Tuesday, 25 November 2008

Tales of my father

My father once walked out of my sister's house because she had served him lasagne for tea. He got up, pushed back his chair and announced that he hadn't survived the second world war to be served 'itie' rubbish. Poor girl, there she was innocuously dishing up for the family with grandad come for his tea. Like me she'd thought that years of annual golf dinners at the only Italian restaurant in town had prepared my father for the delights of Italian cuisine. But he had apparently always had the steak chips and peas and quietly pushed his mushrooms under his napkin.

The grandchildren sometimes get themselves 30 minutes of fun by asking grandad about the war. He was actually just too young to serve (and may be that explains aspects of his personality) but he did have a job as messenger boy for the Home Guard. He has great tales of derring do, mainly bicycle based, him dashing around the countryside with messages for various far flung outposts of dads' army. We had bombs drop near us but not near enough for genuine danger. It sounds like he had a lovely time and was most self important. Extra hot chocolate too.

After the war he did his national service and was lucky enough, I think, to go to the Far East - Singapore. There he lived on a big base with many other young men. In the photos they all look about 15 and he is so young, so innocent and so cheeky! I can tell that it was here that he was happiest, with his mates all serving a common cause. Paydays were spent in the city spending he wages. Cigarettes and a decent meal - steak, chips and peas. Of course. In all hi time there he never sampled an authentic meal (or 'foreign malarky' as he puts it). Such a waste. They played pool and cards and wrote letters home.

At the end of his National Service he went to a dance in the local dance hall and saw my mum. He went up to her and asked her to dance. She mentioned she hadn't seen him for a while, 'well I've been in Singapore for 2 years, in the RAF' 'oh I see, that'll be why then. Wondered where you were'. Two months after they were married and 9 months after that my sister was born. The wedding photo was taken but not developed. They couldn't afford it. After my mother's death my sister discovered the negatives and took them to the same photography shop that had taken them (44 years previously) and had them developed as a gift for dad. They now have pride of place on the sitting room wall. My parents. Never before seen by us like this. Two extremely young, extremely nervous strangers.

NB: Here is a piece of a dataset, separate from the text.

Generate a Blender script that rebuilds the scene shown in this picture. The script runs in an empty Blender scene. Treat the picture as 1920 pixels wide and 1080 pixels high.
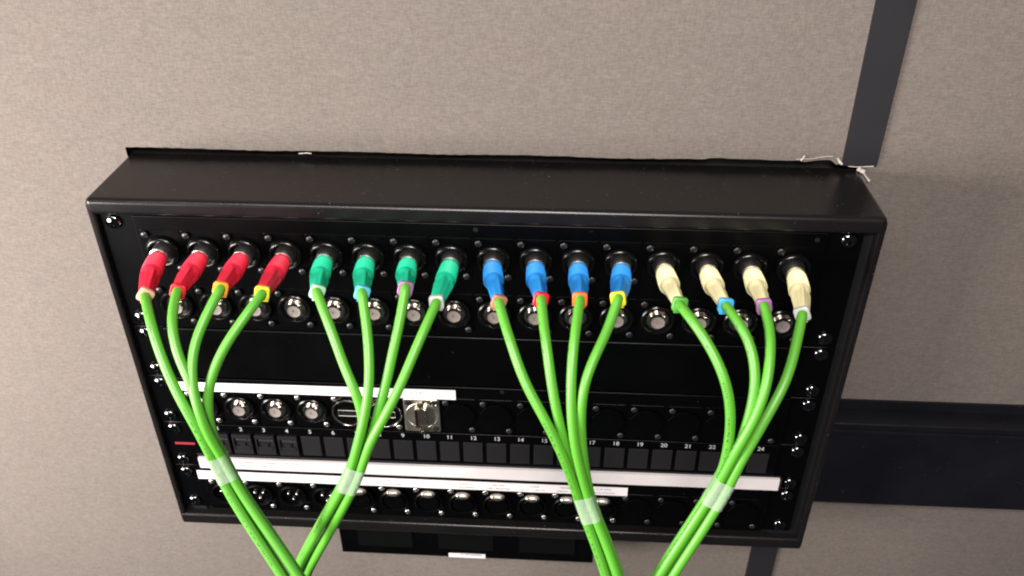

They lived with my maternal grandmother for a while and later with dad's mum. My mother hated her. She criticised and picked fault and generally made her life a misery. When mum was pregnant with baby number two, the council took pity on them and gave them a 2 bedroom flat. I was born there.We never had many photos taken, money being a small thing but never enough of it with four children to raise. He took photos I think but could never afford to have them developed. No pictures were displayed in our family home but a biscuit tin in the wardrobe was a box of delights to us. Photos of strange people dressed in fur trimmed coats next to flash cars, babies in huge high prams and then a photo of granny on her wedding day next to a fierce looking grandad. A couple of pictures of my father so young, so thin and so shy in his uniform or off duty vest and slacks. Smiling in the company of his friends in Singapore. Looking uncomfortable standing next to a 'sight'. Holding a cigarette, looking hopeful. A handful of photos of us children (around 5 of me and none of the youngest, poor soul) looking like refugees from the eastern bloc all in a line with our hand me downs on sitting on chairs with torn upholstery or else a checked picnic blanket.

After mum's death the four of us poured over these photos in the days after her death searching for clues to our family's past and maybe future. And now I think of it, no pictures of my parents together nor strangely, none of her at all. But on the wall of my father's home there shines the photograph of the two young hopefuls, shy and uncertain and together for ever.

Sunday, 23 November 2008

and again - 2008 anyone?

I am not only not a good mother but clearly not a good blogger either. Almost year has passed since our move to a new county and a new life. It has been a remarkable year, one of friendships old and new and lives renewed with a sense of freedom. We see more of real friends - an impetus not to lose touch - and we have made new strong friendships. Our little road is so friendly a community and both I and the children have forged strong relationships. I joined the WI, become a good neighbour and forced myself to meet and chat to everyone - village fetes, jam stalls, brownie meets, volunteering for the school - every single thin I could manage. This was the equivalent of 10 years' worth rolled into about 9 months. Hard work but worth every minute spent. I now have lovely new friends, a new WI (getting old I know but I enjoy having women friends across all ages), a new book group, and a range of places to visit.

All summer I have stood in the kitchen watching Rosie playing in the street with her friends - a gang of 13 girls on their bikes and skates terrorising the neighbourhood boys. I was surprised by how many children we have in the village but they all congregate in our no through road which leads to the nature reserve and our house has become the feeding and watering station for them all (thank goodness for tesco multipacks of crisps and juice) and toilet stop too. We now have a very large garden and tree swing and that too is popular after school and if it's raining they squeeze themselves into the log cabin and play the piano or playstation or use the gym equipment with much hilarity. I love the house full of kids, they bring life and joy and noise and bustle and my heart is full.